GIVEN REQUEST |
Output all lines exactly.

----- PROVIDED DATA

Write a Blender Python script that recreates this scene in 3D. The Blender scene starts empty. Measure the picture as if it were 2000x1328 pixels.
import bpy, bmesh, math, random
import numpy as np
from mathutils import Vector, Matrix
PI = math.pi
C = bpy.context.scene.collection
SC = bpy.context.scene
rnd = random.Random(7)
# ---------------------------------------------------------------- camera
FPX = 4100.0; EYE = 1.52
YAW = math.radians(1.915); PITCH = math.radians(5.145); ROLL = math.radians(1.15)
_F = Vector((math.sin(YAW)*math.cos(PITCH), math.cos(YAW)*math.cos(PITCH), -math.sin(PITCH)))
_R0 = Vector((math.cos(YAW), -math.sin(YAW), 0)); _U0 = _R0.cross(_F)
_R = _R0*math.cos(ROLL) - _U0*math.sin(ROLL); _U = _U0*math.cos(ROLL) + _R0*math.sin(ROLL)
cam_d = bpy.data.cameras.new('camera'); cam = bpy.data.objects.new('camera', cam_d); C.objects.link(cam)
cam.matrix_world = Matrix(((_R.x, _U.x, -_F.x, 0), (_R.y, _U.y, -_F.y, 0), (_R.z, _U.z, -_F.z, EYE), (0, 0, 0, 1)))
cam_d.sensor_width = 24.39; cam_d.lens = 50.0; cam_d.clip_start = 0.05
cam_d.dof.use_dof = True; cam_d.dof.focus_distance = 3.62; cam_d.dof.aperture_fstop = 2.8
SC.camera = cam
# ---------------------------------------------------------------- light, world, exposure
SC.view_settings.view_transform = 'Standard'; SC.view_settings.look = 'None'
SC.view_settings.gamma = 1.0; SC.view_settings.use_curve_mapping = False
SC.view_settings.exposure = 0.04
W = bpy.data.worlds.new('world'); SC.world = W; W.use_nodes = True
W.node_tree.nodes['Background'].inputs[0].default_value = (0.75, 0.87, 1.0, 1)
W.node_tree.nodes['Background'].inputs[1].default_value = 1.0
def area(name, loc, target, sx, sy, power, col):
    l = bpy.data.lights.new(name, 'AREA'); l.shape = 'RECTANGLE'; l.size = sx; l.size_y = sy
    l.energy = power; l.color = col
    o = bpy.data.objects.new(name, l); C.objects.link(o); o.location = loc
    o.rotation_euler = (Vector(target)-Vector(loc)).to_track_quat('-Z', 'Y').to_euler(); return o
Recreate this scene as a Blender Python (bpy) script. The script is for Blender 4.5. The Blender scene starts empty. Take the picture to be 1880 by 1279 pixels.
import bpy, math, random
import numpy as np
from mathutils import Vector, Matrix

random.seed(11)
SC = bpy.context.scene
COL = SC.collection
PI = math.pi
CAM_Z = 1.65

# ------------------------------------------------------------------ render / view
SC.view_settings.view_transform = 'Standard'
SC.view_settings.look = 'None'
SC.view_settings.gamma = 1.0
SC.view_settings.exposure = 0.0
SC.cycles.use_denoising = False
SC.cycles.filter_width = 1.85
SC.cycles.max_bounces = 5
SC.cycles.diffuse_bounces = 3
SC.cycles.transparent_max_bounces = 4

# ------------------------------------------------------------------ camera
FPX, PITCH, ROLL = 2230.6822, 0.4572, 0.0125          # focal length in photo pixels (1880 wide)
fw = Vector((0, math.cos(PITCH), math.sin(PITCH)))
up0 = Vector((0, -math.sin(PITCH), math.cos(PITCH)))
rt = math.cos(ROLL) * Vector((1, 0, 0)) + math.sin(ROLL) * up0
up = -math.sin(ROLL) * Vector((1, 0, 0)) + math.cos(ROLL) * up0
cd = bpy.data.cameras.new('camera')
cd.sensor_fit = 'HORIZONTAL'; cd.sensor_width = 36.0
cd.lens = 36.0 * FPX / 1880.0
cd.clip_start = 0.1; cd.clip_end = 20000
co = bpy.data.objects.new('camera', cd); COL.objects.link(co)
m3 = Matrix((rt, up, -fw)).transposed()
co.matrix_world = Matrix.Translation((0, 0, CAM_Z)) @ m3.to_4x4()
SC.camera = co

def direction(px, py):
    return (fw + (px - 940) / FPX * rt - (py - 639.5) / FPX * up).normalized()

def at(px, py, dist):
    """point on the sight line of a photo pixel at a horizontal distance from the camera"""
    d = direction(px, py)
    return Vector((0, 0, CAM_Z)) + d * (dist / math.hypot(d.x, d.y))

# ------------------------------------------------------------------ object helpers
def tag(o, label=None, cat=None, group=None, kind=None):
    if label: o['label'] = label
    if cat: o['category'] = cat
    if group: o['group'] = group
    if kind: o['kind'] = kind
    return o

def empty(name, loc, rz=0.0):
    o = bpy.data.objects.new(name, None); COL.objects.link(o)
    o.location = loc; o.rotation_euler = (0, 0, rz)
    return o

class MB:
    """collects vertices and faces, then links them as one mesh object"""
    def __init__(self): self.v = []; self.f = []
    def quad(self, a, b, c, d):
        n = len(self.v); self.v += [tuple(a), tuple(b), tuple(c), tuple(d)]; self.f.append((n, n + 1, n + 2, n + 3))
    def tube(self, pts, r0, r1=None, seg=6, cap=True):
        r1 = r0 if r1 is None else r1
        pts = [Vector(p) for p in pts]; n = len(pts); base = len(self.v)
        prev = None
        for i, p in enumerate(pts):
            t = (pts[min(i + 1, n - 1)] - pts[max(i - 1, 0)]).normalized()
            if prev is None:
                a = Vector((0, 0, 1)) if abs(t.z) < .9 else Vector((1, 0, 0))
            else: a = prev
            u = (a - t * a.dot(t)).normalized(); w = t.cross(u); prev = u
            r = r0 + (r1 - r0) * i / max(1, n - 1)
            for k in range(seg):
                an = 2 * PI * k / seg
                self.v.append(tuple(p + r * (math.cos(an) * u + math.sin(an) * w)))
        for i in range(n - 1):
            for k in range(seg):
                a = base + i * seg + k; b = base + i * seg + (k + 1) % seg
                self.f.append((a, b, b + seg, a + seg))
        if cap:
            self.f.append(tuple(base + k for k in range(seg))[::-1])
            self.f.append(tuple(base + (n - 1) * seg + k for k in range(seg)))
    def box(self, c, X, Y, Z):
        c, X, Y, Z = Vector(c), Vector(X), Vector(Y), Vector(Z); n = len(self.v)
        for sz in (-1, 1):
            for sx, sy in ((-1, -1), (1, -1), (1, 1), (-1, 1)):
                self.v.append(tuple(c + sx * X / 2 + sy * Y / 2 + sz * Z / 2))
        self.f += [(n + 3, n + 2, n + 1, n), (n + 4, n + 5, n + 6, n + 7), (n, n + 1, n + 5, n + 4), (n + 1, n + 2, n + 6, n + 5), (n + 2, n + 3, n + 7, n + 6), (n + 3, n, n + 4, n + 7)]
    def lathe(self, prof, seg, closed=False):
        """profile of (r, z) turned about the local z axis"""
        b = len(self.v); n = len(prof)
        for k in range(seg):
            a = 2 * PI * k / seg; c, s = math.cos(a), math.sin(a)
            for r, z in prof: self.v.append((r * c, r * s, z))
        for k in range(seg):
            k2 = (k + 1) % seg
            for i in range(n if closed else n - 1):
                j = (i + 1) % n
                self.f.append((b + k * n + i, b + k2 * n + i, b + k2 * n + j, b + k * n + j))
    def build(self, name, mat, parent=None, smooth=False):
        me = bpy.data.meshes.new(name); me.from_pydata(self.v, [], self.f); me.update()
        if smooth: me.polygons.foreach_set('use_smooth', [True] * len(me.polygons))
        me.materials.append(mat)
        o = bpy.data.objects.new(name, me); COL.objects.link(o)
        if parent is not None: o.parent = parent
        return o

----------

SOLUTION TO THIS TASK |
Write a Blender Python script that recreates this scene in 3D. The Blender scene starts empty. Measure the picture as if it were 2000x1328 pixels.
import bpy, bmesh, math, random
import numpy as np
from mathutils import Vector, Matrix
PI = math.pi
C = bpy.context.scene.collection
SC = bpy.context.scene
rnd = random.Random(7)
# ---------------------------------------------------------------- camera
FPX = 4100.0; EYE = 1.52
YAW = math.radians(1.915); PITCH = math.radians(5.145); ROLL = math.radians(1.15)
_F = Vector((math.sin(YAW)*math.cos(PITCH), math.cos(YAW)*math.cos(PITCH), -math.sin(PITCH)))
_R0 = Vector((math.cos(YAW), -math.sin(YAW), 0)); _U0 = _R0.cross(_F)
_R = _R0*math.cos(ROLL) - _U0*math.sin(ROLL); _U = _U0*math.cos(ROLL) + _R0*math.sin(ROLL)
cam_d = bpy.data.cameras.new('camera'); cam = bpy.data.objects.new('camera', cam_d); C.objects.link(cam)
cam.matrix_world = Matrix(((_R.x, _U.x, -_F.x, 0), (_R.y, _U.y, -_F.y, 0), (_R.z, _U.z, -_F.z, EYE), (0, 0, 0, 1)))
cam_d.sensor_width = 24.39; cam_d.lens = 50.0; cam_d.clip_start = 0.05
cam_d.dof.use_dof = True; cam_d.dof.focus_distance = 3.62; cam_d.dof.aperture_fstop = 2.8
SC.camera = cam
# ---------------------------------------------------------------- light, world, exposure
SC.view_settings.view_transform = 'Standard'; SC.view_settings.look = 'None'
SC.view_settings.gamma = 1.0; SC.view_settings.use_curve_mapping = False
SC.view_settings.exposure = 0.04
W = bpy.data.worlds.new('world'); SC.world = W; W.use_nodes = True
W.node_tree.nodes['Background'].inputs[0].default_value = (0.75, 0.87, 1.0, 1)
W.node_tree.nodes['Background'].inputs[1].default_value = 1.0
def area(name, loc, target, sx, sy, power, col):
    l = bpy.data.lights.new(name, 'AREA'); l.shape = 'RECTANGLE'; l.size = sx; l.size_y = sy
    l.energy = power; l.color = col
    o = bpy.data.objects.new(name, l); C.objects.link(o); o.location = loc
    o.rotation_euler = (Vector(target)-Vector(loc)).to_track_quat('-Z', 'Y').to_euler(); return o
Recreate this scene as a Blender Python (bpy) script. The script is for Blender 4.5. The Blender scene starts empty. Take the picture to be 1880 by 1279 pixels.
import bpy, math, random
import numpy as np
from mathutils import Vector, Matrix

random.seed(11)
SC = bpy.context.scene
COL = SC.collection
PI = math.pi
CAM_Z = 1.65

# ------------------------------------------------------------------ render / view
SC.view_settings.view_transform = 'Standard'
SC.view_settings.look = 'None'
SC.view_settings.gamma = 1.0
SC.view_settings.exposure = 0.0
SC.cycles.use_denoising = False
SC.cycles.filter_width = 1.85
SC.cycles.max_bounces = 5
SC.cycles.diffuse_bounces = 3
SC.cycles.transparent_max_bounces = 4

# ------------------------------------------------------------------ camera
FPX, PITCH, ROLL = 2230.6822, 0.4572, 0.0125          # focal length in photo pixels (1880 wide)
fw = Vector((0, math.cos(PITCH), math.sin(PITCH)))
up0 = Vector((0, -math.sin(PITCH), math.cos(PITCH)))
rt = math.cos(ROLL) * Vector((1, 0, 0)) + math.sin(ROLL) * up0
up = -math.sin(ROLL) * Vector((1, 0, 0)) + math.cos(ROLL) * up0
cd = bpy.data.cameras.new('camera')
cd.sensor_fit = 'HORIZONTAL'; cd.sensor_width = 36.0
cd.lens = 36.0 * FPX / 1880.0
cd.clip_start = 0.1; cd.clip_end = 20000
co = bpy.data.objects.new('camera', cd); COL.objects.link(co)
m3 = Matrix((rt, up, -fw)).transposed()
co.matrix_world = Matrix.Translation((0, 0, CAM_Z)) @ m3.to_4x4()
SC.camera = co

def direction(px, py):
    return (fw + (px - 940) / FPX * rt - (py - 639.5) / FPX * up).normalized()

def at(px, py, dist):
    """point on the sight line of a photo pixel at a horizontal distance from the camera"""
    d = direction(px, py)
    return Vector((0, 0, CAM_Z)) + d * (dist / math.hypot(d.x, d.y))

# ------------------------------------------------------------------ object helpers
def tag(o, label=None, cat=None, group=None, kind=None):
    if label: o['label'] = label
    if cat: o['category'] = cat
    if group: o['group'] = group
    if kind: o['kind'] = kind
    return o

def empty(name, loc, rz=0.0):
    o = bpy.data.objects.new(name, None); COL.objects.link(o)
    o.location = loc; o.rotation_euler = (0, 0, rz)
    return o

class MB:
    """collects vertices and faces, then links them as one mesh object"""
    def __init__(self): self.v = []; self.f = []
    def quad(self, a, b, c, d):
        n = len(self.v); self.v += [tuple(a), tuple(b), tuple(c), tuple(d)]; self.f.append((n, n + 1, n + 2, n + 3))
    def tube(self, pts, r0, r1=None, seg=6, cap=True):
        r1 = r0 if r1 is None else r1
        pts = [Vector(p) for p in pts]; n = len(pts); base = len(self.v)
        prev = None
        for i, p in enumerate(pts):
            t = (pts[min(i + 1, n - 1)] - pts[max(i - 1, 0)]).normalized()
            if prev is None:
                a = Vector((0, 0, 1)) if abs(t.z) < .9 else Vector((1, 0, 0))
            else: a = prev
            u = (a - t * a.dot(t)).normalized(); w = t.cross(u); prev = u
            r = r0 + (r1 - r0) * i / max(1, n - 1)
            for k in range(seg):
                an = 2 * PI * k / seg
                self.v.append(tuple(p + r * (math.cos(an) * u + math.sin(an) * w)))
        for i in range(n - 1):
            for k in range(seg):
                a = base + i * seg + k; b = base + i * seg + (k + 1) % seg
                self.f.append((a, b, b + seg, a + seg))
        if cap:
            self.f.append(tuple(base + k for k in range(seg))[::-1])
            self.f.append(tuple(base + (n - 1) * seg + k for k in range(seg)))
    def box(self, c, X, Y, Z):
        c, X, Y, Z = Vector(c), Vector(X), Vector(Y), Vector(Z); n = len(self.v)
        for sz in (-1, 1):
            for sx, sy in ((-1, -1), (1, -1), (1, 1), (-1, 1)):
                self.v.append(tuple(c + sx * X / 2 + sy * Y / 2 + sz * Z / 2))
        self.f += [(n + 3, n + 2, n + 1, n), (n + 4, n + 5, n + 6, n + 7), (n, n + 1, n + 5, n + 4), (n + 1, n + 2, n + 6, n + 5), (n + 2, n + 3, n + 7, n + 6), (n + 3, n, n + 4, n + 7)]
    def lathe(self, prof, seg, closed=False):
        """profile of (r, z) turned about the local z axis"""
        b = len(self.v); n = len(prof)
        for k in range(seg):
            a = 2 * PI * k / seg; c, s = math.cos(a), math.sin(a)
            for r, z in prof: self.v.append((r * c, r * s, z))
        for k in range(seg):
            k2 = (k + 1) % seg
            for i in range(n if closed else n - 1):
                j = (i + 1) % n
                self.f.append((b + k * n + i, b + k2 * n + i, b + k2 * n + j, b + k * n + j))
    def build(self, name, mat, parent=None, smooth=False):
        me = bpy.data.meshes.new(name); me.from_pydata(self.v, [], self.f); me.update()
        if smooth: me.polygons.foreach_set('use_smooth', [True] * len(me.polygons))
        me.materials.append(mat)
        o = bpy.data.objects.new(name, me); COL.objects.link(o)
        if parent is not None: o.parent = parent
        return o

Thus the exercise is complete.